What is the number of lines containing "this"? Give only that number.

------------------------------------------------

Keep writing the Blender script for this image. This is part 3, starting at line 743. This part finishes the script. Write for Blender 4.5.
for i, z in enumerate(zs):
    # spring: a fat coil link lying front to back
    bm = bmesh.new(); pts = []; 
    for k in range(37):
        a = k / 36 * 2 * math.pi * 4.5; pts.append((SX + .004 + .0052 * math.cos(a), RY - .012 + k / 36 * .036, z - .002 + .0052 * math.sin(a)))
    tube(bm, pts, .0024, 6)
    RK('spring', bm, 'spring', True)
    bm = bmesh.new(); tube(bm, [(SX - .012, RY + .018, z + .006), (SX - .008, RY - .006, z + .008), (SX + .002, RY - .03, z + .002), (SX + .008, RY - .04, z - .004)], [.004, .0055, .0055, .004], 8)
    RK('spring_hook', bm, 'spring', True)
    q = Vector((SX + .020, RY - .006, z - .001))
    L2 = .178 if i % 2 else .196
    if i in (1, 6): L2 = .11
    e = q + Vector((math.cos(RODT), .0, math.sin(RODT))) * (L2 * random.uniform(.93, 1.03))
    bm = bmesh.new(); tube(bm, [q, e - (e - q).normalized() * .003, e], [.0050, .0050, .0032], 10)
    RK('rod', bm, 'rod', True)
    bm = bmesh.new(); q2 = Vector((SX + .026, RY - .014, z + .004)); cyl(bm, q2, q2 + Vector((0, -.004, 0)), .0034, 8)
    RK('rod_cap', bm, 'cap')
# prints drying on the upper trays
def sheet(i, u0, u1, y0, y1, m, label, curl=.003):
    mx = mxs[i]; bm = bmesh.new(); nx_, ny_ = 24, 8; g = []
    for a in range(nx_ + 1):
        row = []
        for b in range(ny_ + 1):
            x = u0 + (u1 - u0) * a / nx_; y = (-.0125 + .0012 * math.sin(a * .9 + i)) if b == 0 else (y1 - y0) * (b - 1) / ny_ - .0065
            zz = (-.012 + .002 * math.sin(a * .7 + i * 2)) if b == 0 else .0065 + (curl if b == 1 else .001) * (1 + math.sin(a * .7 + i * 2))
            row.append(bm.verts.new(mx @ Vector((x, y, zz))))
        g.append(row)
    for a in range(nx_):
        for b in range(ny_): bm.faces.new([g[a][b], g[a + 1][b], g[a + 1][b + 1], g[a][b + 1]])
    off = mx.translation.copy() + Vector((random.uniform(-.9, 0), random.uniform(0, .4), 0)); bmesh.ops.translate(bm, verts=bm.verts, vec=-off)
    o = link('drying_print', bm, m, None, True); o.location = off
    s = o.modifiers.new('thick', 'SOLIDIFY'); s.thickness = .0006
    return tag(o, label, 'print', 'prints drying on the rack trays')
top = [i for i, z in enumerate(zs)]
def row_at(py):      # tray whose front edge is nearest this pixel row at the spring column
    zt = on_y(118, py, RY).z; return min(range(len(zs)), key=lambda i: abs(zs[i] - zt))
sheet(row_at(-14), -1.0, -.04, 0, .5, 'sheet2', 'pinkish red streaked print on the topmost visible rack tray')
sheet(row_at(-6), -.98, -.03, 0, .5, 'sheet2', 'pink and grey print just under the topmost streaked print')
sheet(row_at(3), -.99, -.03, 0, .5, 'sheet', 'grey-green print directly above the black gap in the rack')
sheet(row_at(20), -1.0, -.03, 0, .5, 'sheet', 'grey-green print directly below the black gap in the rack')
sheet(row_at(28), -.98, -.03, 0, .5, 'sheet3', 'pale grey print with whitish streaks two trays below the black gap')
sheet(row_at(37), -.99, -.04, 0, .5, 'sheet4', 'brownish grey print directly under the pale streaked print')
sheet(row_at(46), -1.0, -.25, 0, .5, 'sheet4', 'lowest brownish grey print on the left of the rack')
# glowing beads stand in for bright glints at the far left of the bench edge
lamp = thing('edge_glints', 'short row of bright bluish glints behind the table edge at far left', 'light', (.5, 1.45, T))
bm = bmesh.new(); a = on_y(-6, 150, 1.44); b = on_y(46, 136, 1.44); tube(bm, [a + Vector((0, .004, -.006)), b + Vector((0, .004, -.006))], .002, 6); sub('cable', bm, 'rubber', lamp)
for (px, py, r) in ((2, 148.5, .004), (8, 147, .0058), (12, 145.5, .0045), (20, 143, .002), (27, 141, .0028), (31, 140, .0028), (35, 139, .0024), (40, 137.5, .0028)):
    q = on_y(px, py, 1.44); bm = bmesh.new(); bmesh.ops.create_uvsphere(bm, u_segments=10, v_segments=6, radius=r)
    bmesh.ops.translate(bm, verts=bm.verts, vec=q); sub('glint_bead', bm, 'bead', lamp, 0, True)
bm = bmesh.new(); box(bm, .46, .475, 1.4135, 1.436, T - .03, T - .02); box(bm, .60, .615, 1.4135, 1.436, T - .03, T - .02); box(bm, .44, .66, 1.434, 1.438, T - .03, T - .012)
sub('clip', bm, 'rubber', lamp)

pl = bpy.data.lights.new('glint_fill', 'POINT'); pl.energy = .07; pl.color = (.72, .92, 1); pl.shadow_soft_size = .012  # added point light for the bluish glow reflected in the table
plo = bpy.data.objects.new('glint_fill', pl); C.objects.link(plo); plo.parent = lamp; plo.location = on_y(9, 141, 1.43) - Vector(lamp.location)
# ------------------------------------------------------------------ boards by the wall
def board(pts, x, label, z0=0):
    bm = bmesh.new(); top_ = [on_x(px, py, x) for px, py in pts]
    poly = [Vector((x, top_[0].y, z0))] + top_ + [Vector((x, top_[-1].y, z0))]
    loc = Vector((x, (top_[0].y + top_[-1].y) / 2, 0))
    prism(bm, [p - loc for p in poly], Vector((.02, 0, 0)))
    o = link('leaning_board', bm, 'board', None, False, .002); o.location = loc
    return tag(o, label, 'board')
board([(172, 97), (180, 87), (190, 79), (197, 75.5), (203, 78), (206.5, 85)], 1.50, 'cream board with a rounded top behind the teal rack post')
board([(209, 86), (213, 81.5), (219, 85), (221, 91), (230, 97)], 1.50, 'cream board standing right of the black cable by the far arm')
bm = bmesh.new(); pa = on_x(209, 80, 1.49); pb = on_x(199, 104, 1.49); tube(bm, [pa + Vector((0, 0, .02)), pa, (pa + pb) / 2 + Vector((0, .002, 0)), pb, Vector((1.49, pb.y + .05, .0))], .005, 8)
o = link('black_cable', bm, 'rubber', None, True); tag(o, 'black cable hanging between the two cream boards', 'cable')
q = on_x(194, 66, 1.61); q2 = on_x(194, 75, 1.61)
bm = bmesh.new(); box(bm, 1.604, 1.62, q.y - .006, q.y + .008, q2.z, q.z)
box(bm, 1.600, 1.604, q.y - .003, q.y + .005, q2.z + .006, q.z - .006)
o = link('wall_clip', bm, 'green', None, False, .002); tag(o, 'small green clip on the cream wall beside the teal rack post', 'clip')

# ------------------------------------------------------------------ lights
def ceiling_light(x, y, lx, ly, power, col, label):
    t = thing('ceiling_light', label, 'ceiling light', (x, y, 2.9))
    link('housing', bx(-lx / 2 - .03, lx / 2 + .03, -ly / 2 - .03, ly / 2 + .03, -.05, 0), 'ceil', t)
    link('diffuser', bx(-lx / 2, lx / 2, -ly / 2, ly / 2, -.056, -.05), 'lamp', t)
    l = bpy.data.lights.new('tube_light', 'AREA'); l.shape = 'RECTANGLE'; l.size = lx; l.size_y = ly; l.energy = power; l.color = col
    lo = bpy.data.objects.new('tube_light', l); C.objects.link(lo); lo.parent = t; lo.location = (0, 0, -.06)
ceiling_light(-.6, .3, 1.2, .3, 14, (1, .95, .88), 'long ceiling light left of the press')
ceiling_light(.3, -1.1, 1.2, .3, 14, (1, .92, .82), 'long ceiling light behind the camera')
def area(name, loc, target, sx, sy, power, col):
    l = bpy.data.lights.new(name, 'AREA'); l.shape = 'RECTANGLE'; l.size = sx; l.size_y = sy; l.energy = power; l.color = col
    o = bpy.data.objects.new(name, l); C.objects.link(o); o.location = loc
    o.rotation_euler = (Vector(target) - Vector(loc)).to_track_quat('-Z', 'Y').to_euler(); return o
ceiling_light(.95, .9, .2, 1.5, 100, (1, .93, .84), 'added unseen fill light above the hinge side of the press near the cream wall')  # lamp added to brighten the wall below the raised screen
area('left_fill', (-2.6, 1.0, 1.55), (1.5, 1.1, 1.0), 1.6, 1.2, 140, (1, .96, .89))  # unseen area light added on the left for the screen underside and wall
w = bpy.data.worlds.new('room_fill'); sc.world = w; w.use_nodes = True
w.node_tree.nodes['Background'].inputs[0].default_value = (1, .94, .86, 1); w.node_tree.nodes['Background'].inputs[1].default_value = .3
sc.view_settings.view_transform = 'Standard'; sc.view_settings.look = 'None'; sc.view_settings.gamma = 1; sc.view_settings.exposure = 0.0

------------------------------------------------

| The output |
2